#### Directive:
Your task is to return, exactly, the run of lines starting at the line holding "nscale=3, bump=0.03, bscale=60)" and ending at the line holding "0.18, 0.10), nscale=4)", both ends included and no other lines.
┌────────
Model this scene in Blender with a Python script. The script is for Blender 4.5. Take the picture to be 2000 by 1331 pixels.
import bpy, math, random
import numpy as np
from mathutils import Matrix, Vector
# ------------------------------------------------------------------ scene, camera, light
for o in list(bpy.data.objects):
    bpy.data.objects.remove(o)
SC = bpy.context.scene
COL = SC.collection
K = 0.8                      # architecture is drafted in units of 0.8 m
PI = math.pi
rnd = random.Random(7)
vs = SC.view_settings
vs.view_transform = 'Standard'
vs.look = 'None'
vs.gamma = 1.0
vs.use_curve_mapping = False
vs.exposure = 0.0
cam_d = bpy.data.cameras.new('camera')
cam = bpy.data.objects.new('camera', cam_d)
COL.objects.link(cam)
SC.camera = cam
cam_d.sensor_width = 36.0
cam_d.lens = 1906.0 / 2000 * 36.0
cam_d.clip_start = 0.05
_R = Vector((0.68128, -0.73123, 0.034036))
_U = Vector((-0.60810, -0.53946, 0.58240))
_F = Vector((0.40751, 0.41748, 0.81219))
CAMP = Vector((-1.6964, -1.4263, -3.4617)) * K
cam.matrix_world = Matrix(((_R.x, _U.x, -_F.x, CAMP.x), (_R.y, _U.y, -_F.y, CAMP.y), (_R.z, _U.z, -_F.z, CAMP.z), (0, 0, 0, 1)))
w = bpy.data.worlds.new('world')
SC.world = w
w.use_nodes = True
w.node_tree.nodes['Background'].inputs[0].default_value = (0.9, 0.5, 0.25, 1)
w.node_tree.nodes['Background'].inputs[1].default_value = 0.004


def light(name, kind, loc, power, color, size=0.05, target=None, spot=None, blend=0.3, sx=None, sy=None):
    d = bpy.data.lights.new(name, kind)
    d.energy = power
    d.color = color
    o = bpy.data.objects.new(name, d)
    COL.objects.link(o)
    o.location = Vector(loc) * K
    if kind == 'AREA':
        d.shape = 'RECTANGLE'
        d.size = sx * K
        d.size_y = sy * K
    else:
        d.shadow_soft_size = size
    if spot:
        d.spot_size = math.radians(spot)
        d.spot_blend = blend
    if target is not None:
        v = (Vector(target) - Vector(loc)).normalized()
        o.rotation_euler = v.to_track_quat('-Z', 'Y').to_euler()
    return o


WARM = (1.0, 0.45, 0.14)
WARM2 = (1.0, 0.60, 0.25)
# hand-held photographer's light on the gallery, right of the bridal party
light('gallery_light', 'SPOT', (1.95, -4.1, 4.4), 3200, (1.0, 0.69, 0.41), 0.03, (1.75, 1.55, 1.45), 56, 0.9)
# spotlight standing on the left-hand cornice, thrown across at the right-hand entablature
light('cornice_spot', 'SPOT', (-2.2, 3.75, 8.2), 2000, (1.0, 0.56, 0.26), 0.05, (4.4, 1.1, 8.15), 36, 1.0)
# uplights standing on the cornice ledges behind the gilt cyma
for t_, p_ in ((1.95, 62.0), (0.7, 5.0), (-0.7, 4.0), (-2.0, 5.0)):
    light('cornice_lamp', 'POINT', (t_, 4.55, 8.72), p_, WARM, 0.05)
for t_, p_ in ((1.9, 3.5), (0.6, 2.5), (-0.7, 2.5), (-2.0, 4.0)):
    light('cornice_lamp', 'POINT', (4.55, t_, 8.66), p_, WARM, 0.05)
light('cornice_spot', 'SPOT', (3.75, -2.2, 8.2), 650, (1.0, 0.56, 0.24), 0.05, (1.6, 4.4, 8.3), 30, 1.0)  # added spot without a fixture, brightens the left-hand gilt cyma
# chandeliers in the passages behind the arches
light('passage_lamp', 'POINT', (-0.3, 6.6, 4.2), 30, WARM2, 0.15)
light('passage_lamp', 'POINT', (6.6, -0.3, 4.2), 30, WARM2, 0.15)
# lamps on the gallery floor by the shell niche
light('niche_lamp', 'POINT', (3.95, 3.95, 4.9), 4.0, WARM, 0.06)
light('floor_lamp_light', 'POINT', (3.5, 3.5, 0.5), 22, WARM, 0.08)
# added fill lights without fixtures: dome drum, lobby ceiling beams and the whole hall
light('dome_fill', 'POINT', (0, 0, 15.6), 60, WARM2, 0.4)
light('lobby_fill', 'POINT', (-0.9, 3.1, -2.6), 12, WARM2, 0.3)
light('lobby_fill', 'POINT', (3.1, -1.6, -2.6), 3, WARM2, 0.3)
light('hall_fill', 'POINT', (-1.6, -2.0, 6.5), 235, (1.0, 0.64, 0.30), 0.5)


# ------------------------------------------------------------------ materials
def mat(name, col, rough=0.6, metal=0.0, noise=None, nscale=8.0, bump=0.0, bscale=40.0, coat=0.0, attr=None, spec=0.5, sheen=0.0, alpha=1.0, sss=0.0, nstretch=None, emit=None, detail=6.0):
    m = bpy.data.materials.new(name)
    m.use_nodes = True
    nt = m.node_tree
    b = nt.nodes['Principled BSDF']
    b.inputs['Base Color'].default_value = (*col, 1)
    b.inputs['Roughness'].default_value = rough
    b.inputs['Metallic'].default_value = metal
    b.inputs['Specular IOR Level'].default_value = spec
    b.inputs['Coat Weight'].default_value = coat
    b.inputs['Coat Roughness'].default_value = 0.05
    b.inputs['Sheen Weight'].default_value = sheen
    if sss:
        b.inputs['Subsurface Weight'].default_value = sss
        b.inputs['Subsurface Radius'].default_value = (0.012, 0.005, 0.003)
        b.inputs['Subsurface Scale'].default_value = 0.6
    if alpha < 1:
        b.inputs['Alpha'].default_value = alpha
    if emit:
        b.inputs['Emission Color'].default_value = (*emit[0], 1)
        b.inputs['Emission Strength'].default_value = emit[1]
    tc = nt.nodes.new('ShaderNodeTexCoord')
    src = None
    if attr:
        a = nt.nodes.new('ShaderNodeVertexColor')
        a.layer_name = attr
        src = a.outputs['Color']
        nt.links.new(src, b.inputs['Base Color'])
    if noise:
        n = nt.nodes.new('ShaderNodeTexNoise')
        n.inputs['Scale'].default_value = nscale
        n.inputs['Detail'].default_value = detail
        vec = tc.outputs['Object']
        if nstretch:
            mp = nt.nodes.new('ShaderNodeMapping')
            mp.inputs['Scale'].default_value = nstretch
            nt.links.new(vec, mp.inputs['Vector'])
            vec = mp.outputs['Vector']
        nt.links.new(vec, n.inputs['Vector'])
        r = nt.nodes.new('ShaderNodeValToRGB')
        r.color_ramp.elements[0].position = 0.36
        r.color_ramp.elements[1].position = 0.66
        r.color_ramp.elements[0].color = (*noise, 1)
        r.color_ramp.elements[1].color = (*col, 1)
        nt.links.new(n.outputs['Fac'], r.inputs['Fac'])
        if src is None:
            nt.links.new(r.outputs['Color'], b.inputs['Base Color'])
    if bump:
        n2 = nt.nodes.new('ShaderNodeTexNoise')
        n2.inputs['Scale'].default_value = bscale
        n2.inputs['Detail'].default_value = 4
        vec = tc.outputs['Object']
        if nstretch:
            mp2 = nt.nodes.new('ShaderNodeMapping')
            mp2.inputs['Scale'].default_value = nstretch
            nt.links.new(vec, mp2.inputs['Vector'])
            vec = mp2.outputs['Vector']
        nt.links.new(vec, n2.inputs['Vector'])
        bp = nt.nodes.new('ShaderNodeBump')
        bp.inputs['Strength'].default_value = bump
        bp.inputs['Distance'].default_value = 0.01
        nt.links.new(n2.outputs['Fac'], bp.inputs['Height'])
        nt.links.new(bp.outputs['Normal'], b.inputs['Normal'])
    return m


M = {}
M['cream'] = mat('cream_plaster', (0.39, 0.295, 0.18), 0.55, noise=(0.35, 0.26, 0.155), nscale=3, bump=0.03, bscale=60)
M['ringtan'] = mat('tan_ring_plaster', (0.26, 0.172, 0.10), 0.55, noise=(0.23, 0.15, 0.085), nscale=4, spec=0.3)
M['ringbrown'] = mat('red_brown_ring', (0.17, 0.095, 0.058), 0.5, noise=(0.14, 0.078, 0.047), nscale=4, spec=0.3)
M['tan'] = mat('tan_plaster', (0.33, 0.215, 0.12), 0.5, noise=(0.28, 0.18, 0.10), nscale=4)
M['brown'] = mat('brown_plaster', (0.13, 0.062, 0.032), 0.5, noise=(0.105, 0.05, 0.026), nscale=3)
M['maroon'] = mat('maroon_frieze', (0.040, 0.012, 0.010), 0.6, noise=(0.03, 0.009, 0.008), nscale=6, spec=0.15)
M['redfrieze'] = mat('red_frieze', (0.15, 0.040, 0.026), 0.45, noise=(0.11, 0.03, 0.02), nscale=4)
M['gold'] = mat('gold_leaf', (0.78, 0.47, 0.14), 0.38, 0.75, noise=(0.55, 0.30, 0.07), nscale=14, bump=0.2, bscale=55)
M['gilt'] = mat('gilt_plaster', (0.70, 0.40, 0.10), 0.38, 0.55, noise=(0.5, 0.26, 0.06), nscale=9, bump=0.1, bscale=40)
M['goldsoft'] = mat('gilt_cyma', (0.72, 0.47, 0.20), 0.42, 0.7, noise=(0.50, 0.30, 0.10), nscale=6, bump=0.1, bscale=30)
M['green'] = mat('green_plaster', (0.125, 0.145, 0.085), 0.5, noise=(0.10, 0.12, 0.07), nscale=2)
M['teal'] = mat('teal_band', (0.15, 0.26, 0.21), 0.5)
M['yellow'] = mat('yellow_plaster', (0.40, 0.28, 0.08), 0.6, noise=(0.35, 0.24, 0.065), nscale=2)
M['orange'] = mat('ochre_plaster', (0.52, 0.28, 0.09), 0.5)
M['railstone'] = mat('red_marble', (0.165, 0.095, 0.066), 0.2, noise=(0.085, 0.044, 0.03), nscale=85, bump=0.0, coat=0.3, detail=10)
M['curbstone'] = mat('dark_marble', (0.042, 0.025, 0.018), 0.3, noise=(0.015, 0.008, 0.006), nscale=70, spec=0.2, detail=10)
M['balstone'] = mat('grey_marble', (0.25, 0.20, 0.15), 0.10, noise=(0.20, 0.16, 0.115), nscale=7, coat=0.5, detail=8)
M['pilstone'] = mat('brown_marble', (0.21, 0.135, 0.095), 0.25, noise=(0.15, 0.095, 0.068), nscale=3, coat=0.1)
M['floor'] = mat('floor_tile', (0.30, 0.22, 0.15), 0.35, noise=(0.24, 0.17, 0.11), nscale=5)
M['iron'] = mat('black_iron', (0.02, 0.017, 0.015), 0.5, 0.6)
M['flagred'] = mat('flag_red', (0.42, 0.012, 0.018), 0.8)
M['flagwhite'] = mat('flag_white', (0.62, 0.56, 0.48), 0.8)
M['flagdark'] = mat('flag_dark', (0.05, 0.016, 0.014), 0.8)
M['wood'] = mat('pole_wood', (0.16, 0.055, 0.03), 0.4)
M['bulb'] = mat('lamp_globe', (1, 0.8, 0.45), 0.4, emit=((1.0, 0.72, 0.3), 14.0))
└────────
#### The completed task:
M['cream'] = mat('cream_plaster', (0.39, 0.295, 0.18), 0.55, noise=(0.35, 0.26, 0.155), nscale=3, bump=0.03, bscale=60)
M['ringtan'] = mat('tan_ring_plaster', (0.26, 0.172, 0.10), 0.55, noise=(0.23, 0.15, 0.085), nscale=4, spec=0.3)
M['ringbrown'] = mat('red_brown_ring', (0.17, 0.095, 0.058), 0.5, noise=(0.14, 0.078, 0.047), nscale=4, spec=0.3)
M['tan'] = mat('tan_plaster', (0.33, 0.215, 0.12), 0.5, noise=(0.28, 0.18, 0.10), nscale=4)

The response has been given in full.